This session explores the current state of virtualization, starting with a concise overview of key concepts and progressing into a technical comparison of modern hypervisors. While presenting Proxmox VE as the only viable replacement for the current hypervisors in market.
I will talk about the critical limitations of Microsoft Hyper-V, such as the discontinuation of the standalone Hyper-V Server and the push toward Windows Server and Azure integration and some of the recent mistakes from VMware which have impacted the community, particularly small-to-medium businesses, homelab users, and IT professionals seeking long-term value and flexibility.

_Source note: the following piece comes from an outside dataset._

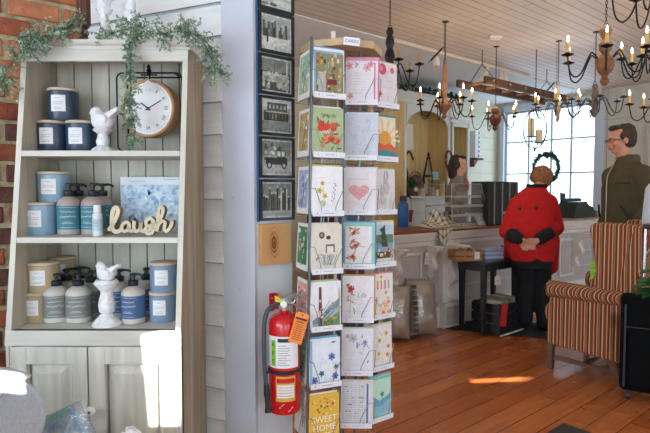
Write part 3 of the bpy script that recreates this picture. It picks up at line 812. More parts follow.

Proxmox VE is presented as a compelling, open-source alternative that offers a full fledged virtualization and container platform. Proxmox delivers nearly every feature expected from a modern hypervisor, including clustering, high availability, backup solutions, and an intuitive web interface, without vendor lock-in or licensing headaches (However good Proxmox is, it can’t fix Nvidia, goodluck with those drivers).
I will explore some of the open source projects which are a backbone not just for Proxmox but a lot of other such endeavors, like qemu, vfio, Debian, the Proxmox kernel etc.
this session will also include a brief overview of real-world use cases of Proxmox VE for developers, self-hosters, tinkerers or even enterprises.I will also give a live showcase on how Proxmox excels advanced capabilities like PCIe passthrough using my own projects. These examples illustrate how open-source tools can match or exceed the performance and flexibility of commercial solutions.